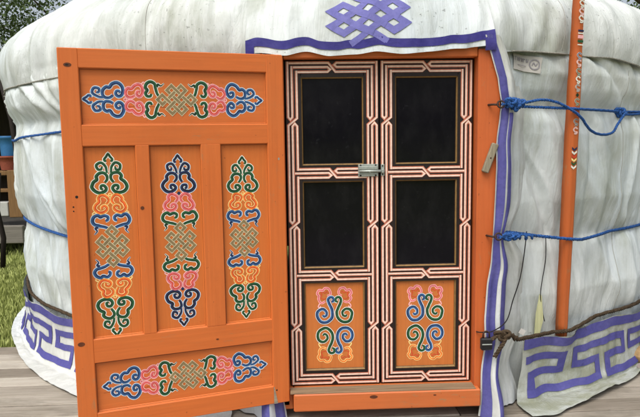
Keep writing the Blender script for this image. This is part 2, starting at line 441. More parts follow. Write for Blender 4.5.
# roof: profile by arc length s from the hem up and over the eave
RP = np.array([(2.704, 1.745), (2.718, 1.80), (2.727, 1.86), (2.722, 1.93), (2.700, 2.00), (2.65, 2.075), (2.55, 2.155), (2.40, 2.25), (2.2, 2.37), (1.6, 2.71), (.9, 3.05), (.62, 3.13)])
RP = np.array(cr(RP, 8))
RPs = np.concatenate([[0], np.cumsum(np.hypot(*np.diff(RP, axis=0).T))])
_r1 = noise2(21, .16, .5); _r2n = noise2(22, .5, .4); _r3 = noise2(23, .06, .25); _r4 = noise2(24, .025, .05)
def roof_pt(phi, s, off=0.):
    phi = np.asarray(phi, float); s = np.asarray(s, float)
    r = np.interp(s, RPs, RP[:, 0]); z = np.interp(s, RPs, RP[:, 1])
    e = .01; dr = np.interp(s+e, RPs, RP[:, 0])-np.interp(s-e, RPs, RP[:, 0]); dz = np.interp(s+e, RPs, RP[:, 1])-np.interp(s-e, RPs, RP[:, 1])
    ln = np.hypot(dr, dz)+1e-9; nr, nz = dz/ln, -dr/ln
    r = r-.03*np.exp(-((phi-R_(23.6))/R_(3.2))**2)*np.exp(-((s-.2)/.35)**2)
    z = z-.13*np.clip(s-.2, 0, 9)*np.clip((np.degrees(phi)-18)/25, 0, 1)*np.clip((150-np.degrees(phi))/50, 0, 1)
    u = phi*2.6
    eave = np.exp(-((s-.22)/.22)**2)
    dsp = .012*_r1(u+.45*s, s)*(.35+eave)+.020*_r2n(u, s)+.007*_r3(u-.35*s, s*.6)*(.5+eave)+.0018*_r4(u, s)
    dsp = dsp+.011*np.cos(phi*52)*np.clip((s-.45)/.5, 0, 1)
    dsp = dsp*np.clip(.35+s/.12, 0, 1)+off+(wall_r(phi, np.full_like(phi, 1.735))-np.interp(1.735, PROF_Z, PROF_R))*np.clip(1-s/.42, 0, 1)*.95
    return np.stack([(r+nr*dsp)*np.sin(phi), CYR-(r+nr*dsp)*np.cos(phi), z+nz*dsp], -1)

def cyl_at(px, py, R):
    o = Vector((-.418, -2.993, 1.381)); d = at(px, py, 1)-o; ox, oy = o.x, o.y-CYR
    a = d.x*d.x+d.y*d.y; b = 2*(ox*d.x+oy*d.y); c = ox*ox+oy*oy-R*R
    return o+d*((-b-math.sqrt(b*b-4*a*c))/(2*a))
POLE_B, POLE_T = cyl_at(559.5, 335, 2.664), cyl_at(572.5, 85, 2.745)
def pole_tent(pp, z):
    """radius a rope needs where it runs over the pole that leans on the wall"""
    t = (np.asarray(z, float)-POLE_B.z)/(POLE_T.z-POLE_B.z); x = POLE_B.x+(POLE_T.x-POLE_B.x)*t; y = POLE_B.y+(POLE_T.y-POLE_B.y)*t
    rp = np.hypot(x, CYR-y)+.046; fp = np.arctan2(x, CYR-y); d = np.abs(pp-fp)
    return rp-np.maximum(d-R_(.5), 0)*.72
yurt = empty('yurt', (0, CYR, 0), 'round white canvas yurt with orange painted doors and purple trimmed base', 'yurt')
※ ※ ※
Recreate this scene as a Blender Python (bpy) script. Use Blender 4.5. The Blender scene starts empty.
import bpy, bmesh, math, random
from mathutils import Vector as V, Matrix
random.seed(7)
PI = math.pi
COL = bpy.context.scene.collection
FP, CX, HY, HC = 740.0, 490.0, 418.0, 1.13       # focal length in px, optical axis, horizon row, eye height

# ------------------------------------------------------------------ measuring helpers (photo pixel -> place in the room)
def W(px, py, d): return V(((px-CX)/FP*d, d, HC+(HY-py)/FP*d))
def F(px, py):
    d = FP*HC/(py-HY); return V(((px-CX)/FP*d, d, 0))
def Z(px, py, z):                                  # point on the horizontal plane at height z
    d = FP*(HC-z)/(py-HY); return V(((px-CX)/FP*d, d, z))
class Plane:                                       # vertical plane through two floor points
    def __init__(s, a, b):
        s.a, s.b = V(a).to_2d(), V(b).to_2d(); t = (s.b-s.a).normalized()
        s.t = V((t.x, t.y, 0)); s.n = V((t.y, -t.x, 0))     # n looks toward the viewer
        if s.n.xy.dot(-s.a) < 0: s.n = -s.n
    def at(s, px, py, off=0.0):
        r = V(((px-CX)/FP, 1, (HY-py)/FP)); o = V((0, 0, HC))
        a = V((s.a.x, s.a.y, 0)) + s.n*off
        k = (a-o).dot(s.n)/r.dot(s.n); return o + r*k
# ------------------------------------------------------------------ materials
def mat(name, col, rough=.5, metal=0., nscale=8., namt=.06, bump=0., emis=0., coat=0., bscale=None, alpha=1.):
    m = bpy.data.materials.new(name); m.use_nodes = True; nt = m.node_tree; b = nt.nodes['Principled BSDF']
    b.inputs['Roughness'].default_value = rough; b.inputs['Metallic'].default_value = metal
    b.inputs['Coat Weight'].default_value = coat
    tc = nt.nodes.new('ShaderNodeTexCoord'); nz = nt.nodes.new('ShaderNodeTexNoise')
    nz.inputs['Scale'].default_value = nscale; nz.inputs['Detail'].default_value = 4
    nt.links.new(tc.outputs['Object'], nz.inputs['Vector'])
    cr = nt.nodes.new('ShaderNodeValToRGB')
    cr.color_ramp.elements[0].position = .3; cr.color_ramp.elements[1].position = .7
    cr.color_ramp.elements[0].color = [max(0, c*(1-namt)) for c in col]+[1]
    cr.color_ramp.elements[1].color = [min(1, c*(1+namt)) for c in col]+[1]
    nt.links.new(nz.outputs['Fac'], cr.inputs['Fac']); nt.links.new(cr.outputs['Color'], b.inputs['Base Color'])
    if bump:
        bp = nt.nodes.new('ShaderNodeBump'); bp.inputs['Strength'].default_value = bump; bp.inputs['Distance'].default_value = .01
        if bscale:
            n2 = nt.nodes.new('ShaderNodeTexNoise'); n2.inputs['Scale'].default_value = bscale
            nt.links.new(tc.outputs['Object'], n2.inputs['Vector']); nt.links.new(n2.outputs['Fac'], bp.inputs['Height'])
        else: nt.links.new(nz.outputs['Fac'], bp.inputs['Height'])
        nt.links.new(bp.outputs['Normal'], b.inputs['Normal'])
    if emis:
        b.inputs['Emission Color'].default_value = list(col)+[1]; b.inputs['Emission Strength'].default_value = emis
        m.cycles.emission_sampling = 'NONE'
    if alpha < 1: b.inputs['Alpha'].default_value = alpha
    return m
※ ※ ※
From the entries above, give again exactly the lines running from the line with "Keep writing the" to the line with "CYR-(r+nr*dsp)*np.cos(phi), z+nz*dsp], -1)"; include both of those lines.

Keep writing the Blender script for this image. This is part 2, starting at line 441. More parts follow. Write for Blender 4.5.
# roof: profile by arc length s from the hem up and over the eave
RP = np.array([(2.704, 1.745), (2.718, 1.80), (2.727, 1.86), (2.722, 1.93), (2.700, 2.00), (2.65, 2.075), (2.55, 2.155), (2.40, 2.25), (2.2, 2.37), (1.6, 2.71), (.9, 3.05), (.62, 3.13)])
RP = np.array(cr(RP, 8))
RPs = np.concatenate([[0], np.cumsum(np.hypot(*np.diff(RP, axis=0).T))])
_r1 = noise2(21, .16, .5); _r2n = noise2(22, .5, .4); _r3 = noise2(23, .06, .25); _r4 = noise2(24, .025, .05)
def roof_pt(phi, s, off=0.):
    phi = np.asarray(phi, float); s = np.asarray(s, float)
    r = np.interp(s, RPs, RP[:, 0]); z = np.interp(s, RPs, RP[:, 1])
    e = .01; dr = np.interp(s+e, RPs, RP[:, 0])-np.interp(s-e, RPs, RP[:, 0]); dz = np.interp(s+e, RPs, RP[:, 1])-np.interp(s-e, RPs, RP[:, 1])
    ln = np.hypot(dr, dz)+1e-9; nr, nz = dz/ln, -dr/ln
    r = r-.03*np.exp(-((phi-R_(23.6))/R_(3.2))**2)*np.exp(-((s-.2)/.35)**2)
    z = z-.13*np.clip(s-.2, 0, 9)*np.clip((np.degrees(phi)-18)/25, 0, 1)*np.clip((150-np.degrees(phi))/50, 0, 1)
    u = phi*2.6
    eave = np.exp(-((s-.22)/.22)**2)
    dsp = .012*_r1(u+.45*s, s)*(.35+eave)+.020*_r2n(u, s)+.007*_r3(u-.35*s, s*.6)*(.5+eave)+.0018*_r4(u, s)
    dsp = dsp+.011*np.cos(phi*52)*np.clip((s-.45)/.5, 0, 1)
    dsp = dsp*np.clip(.35+s/.12, 0, 1)+off+(wall_r(phi, np.full_like(phi, 1.735))-np.interp(1.735, PROF_Z, PROF_R))*np.clip(1-s/.42, 0, 1)*.95
    return np.stack([(r+nr*dsp)*np.sin(phi), CYR-(r+nr*dsp)*np.cos(phi), z+nz*dsp], -1)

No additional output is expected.